Cllr Walsh went on to say: “We need to look at alternative solutions, as doing nothing is not an option and for some time now the council has been exploring the bridge option and identified that it is the only viable and sustainable alternative to full barriers.

“The proposed bridge scheme would improve safety, reduce travel times and improve local air quality by keeping traffic moving freely.”

He added: “The scheme has been developed by expert consultants after a full appraisal and detailed discussions with Natural England.

“However, as with any highways scheme, we know that residents can often have useful local knowledge or information which may be used to help refine the final designs.”

The proposed bridge scheme is part of a wider programme of planned transport corridor improvements as part of the North East Transforming Cities funding programme.

Local people are being invited to learn more about the proposals, ask questions and provide feedback.

Network Rail will also financially support the project to help improve performance and safety of the rail line.

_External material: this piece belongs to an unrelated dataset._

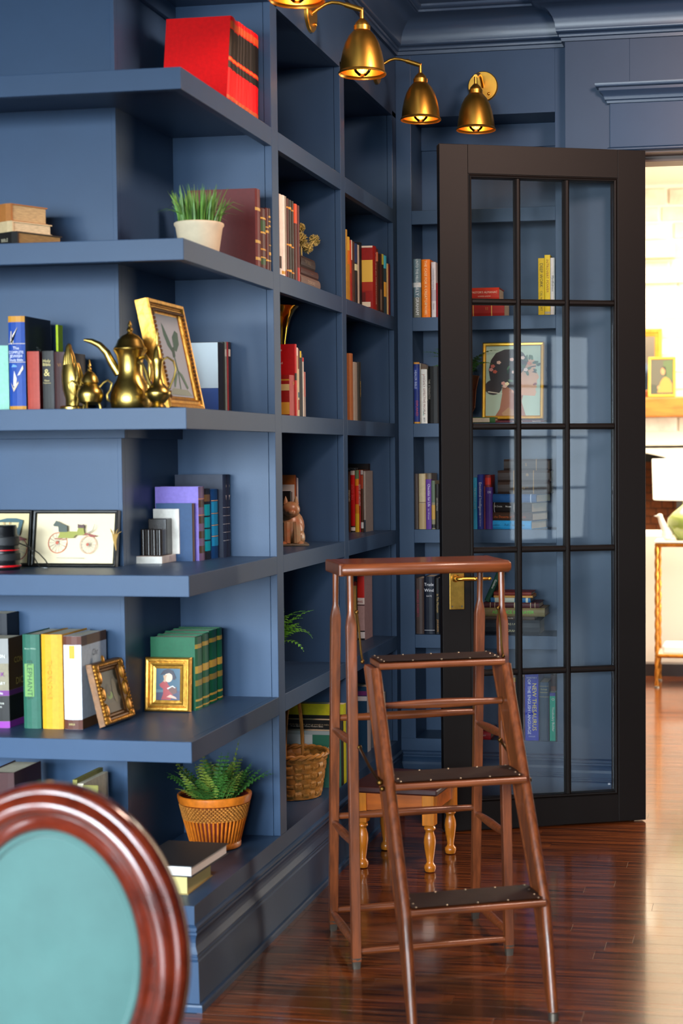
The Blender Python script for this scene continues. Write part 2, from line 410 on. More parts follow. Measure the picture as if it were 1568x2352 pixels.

Andrew Cunningham, route level crossing manager for Network Rail, said:“We are committed to improving safety at Tile Shed level crossing and Boldon level crossing in East Boldon.

“We understand South Tyneside Council is exploring the option of building a road bridge as an alternative to full barriers and we are happy to support them as they bid for funding.

“This option would allow us to close both level crossings, where there is deliberate misuse, and further improve safety by taking motorists, cyclists and pedestrians away from the railway.

“It would also help to reduce traffic congestion in the area and be better for the environment."

He added: “If the council is successful in securing the funding, Network Rail has agreed to make a contribution, which is money set aside for a project to upgrade the level crossings and install full barriers.

“However, if funding is not secured, the barrier improvement work will be carried out as part of a wider renewal scheme in the future.”